Sehen Sie aktuell, dass Bewegung in die Debatte kommt?

Vor Wahlen wird eine Abschaffung des Ehegattensplittings immer wieder debattiert. In der Regel sprechen sich die Grünen und die SPD dafür aus. Nach den Wahlen verschwindet das Thema regelmäßig wieder.

Damit rechnen Sie auch für die nächsten Wahlen?

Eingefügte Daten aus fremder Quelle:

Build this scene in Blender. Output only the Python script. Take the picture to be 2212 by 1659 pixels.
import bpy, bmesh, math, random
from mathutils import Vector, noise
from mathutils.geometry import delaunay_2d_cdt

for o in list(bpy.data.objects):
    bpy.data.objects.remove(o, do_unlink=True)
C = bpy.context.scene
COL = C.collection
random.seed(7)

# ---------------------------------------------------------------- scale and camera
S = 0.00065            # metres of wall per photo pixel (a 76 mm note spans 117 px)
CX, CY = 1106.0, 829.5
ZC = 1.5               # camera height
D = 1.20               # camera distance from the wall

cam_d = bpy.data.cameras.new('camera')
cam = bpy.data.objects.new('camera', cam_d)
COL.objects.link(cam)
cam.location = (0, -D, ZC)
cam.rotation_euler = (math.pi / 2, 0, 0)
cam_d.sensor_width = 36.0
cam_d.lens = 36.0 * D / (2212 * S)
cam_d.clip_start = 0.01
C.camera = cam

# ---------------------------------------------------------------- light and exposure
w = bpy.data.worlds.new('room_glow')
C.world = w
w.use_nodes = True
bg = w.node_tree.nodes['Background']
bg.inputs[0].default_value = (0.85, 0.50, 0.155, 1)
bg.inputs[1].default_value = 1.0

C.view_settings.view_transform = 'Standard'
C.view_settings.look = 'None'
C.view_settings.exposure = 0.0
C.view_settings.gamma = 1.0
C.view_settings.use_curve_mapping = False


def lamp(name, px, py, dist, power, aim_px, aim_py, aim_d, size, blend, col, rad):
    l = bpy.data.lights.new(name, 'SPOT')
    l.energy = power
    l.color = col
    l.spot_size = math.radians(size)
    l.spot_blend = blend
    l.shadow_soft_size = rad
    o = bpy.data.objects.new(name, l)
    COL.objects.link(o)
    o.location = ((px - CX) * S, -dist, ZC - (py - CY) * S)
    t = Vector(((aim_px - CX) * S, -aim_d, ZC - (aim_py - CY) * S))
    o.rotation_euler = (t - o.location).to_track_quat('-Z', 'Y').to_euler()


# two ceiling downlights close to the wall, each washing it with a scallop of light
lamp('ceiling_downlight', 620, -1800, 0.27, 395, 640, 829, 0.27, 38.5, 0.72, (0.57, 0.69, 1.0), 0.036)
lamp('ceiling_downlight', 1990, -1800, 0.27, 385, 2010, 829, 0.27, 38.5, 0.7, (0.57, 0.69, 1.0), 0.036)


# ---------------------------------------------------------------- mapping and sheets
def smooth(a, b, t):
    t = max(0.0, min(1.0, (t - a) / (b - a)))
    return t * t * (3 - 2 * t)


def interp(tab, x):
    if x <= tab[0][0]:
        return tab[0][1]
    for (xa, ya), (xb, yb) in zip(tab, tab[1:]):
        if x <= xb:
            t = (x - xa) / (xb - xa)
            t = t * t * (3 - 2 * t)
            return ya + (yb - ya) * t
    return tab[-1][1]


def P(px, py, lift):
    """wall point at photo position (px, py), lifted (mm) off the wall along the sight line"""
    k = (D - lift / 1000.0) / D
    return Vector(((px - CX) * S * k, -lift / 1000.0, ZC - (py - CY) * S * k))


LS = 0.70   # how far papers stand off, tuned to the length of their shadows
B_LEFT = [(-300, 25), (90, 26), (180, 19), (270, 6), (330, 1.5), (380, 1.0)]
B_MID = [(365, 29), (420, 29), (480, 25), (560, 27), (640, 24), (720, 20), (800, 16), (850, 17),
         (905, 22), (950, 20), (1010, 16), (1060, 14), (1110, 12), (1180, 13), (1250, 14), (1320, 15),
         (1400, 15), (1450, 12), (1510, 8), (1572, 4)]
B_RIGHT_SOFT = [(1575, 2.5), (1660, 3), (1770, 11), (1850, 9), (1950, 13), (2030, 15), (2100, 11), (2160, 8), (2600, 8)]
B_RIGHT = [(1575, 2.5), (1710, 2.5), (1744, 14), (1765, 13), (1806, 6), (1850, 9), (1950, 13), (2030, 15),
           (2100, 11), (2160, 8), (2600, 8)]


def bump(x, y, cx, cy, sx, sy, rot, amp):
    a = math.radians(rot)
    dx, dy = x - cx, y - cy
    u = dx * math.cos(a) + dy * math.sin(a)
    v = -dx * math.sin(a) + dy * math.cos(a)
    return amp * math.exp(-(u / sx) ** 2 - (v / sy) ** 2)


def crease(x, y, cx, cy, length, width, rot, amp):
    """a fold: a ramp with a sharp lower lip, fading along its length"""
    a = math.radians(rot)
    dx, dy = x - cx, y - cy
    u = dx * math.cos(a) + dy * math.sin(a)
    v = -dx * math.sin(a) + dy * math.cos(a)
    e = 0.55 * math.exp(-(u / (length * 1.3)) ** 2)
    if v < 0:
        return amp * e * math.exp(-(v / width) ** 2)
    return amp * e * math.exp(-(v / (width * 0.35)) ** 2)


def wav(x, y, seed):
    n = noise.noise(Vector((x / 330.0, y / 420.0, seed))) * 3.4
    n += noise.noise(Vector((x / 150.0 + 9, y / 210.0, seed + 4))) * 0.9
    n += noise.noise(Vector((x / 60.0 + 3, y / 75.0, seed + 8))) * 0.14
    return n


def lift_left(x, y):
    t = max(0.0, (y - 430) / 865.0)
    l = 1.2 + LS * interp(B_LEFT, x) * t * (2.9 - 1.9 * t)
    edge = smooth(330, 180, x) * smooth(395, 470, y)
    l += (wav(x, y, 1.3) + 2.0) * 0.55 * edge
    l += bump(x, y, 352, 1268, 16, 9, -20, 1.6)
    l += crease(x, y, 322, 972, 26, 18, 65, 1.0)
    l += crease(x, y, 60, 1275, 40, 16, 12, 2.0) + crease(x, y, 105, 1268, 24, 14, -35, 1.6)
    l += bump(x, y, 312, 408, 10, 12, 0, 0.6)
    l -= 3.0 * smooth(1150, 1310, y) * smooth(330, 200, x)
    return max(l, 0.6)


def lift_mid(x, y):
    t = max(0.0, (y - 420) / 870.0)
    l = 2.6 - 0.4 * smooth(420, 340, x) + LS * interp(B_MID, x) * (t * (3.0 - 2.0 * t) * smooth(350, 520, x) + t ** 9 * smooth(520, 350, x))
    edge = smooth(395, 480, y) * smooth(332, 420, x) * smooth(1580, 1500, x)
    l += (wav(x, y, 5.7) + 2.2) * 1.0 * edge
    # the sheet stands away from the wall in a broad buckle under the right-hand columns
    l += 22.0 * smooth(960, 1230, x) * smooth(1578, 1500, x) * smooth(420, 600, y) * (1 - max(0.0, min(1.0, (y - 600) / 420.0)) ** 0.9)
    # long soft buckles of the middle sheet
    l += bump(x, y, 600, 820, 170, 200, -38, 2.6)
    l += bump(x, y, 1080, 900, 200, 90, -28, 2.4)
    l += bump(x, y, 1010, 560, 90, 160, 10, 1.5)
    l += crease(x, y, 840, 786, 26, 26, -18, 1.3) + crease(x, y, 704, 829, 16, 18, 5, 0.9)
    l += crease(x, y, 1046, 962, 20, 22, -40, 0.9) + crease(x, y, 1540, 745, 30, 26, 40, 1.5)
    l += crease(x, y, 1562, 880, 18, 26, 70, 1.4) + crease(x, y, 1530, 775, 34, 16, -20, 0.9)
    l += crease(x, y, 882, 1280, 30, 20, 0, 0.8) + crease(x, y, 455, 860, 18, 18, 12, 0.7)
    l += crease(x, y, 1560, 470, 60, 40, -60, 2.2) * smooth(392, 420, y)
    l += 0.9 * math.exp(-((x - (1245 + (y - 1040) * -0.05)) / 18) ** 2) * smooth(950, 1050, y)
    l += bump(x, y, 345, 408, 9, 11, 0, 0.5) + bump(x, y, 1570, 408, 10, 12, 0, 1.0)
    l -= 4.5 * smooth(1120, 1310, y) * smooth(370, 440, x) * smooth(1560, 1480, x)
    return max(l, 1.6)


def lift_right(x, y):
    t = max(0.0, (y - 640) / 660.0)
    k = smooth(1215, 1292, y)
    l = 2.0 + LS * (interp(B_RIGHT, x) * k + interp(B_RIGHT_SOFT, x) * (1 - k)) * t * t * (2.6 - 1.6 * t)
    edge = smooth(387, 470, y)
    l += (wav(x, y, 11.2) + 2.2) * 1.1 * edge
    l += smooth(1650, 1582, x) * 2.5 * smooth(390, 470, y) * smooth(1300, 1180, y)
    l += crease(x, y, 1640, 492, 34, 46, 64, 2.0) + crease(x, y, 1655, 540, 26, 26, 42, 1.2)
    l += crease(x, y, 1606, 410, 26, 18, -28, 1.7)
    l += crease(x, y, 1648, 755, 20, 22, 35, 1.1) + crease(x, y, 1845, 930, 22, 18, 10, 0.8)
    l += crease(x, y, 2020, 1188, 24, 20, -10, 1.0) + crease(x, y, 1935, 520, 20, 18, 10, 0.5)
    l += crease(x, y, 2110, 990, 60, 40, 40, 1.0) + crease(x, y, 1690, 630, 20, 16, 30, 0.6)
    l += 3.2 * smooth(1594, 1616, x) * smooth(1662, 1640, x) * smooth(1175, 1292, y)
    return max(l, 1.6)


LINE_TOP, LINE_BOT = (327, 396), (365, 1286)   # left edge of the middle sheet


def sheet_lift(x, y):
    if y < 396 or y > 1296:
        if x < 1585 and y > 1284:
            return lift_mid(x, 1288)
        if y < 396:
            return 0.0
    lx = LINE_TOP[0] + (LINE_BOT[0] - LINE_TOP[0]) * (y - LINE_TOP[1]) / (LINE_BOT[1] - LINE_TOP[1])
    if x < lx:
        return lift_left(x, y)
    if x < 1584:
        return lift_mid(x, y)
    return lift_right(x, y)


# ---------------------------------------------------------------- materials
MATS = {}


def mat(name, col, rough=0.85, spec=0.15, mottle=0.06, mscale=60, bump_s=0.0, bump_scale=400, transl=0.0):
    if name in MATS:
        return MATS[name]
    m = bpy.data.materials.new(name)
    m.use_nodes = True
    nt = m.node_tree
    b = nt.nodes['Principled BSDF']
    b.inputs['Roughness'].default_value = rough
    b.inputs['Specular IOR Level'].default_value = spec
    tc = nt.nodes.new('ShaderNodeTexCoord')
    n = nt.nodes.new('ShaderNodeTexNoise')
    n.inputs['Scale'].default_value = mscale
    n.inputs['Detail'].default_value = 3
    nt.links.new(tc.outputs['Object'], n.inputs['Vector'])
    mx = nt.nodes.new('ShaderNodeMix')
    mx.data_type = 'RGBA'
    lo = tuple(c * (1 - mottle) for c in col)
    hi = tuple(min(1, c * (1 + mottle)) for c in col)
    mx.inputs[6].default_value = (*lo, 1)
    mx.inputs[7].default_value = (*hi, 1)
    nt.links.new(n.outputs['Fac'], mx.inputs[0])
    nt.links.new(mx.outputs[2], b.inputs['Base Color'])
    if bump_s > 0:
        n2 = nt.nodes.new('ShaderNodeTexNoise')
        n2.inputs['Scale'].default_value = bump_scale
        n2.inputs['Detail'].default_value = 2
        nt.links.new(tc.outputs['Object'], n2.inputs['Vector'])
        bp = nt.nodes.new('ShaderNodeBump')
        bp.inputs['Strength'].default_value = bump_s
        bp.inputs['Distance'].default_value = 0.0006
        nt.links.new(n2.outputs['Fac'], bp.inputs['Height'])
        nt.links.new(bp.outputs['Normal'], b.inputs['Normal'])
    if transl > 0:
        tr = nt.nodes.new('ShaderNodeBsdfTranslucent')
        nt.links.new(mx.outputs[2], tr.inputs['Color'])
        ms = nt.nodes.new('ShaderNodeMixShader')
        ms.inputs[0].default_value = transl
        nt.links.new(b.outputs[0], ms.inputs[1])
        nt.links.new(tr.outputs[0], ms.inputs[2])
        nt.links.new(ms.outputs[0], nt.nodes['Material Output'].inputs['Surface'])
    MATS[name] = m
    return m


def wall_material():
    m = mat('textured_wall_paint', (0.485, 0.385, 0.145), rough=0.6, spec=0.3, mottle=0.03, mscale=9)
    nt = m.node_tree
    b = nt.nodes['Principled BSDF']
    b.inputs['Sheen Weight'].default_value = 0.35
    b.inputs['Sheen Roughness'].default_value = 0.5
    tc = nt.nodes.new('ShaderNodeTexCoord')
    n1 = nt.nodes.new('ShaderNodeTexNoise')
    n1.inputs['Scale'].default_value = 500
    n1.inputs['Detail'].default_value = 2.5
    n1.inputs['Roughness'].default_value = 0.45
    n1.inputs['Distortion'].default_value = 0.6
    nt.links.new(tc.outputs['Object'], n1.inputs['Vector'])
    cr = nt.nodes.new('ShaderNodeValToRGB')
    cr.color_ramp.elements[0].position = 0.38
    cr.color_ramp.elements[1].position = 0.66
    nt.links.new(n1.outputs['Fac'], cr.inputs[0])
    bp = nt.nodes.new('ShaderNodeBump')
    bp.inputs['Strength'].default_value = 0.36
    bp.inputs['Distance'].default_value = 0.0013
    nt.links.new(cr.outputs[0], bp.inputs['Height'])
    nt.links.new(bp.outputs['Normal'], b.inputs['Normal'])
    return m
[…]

Ich bin nicht sehr optimistisch, dass sich in absehbarer Zeit etwas tut. Dabei wäre das eine Maßnahme mit starker Signalwirkung. Als Wirtschaftswissenschaftlerin stelle ich Modelle auf und berechne, wie sich das Arbeitsangebot der Menschen verändert, wenn sich die steuerlichen Anreize verändern. Aber politische Maßnahmen haben nicht nur eine reine wirtschaftliche Anreizwirkung, sondern auch eine Signalwirkung. Politische Maßnahmen verändern gesellschaftliche Normen, und diese sind in Bezug auf das Arbeitsverhalten von Müttern in Deutschland noch recht konservativ. Umfragen zeigen, dass in skandinavischen Ländern weniger als 10 Prozent der Bevölkerung es nicht gut finden, wenn eine Mutter von Schulkindern oder kleineren Kindern arbeitet, in Deutschland aber immer noch fast 40 Prozent. Eine Reform des Ehegattensplittings hätte eine starke Signalwirkung gegen die Spezialisierung von Ehemännern auf den Arbeitsmarkt und Ehefrauen auf Haushalt und Kinder.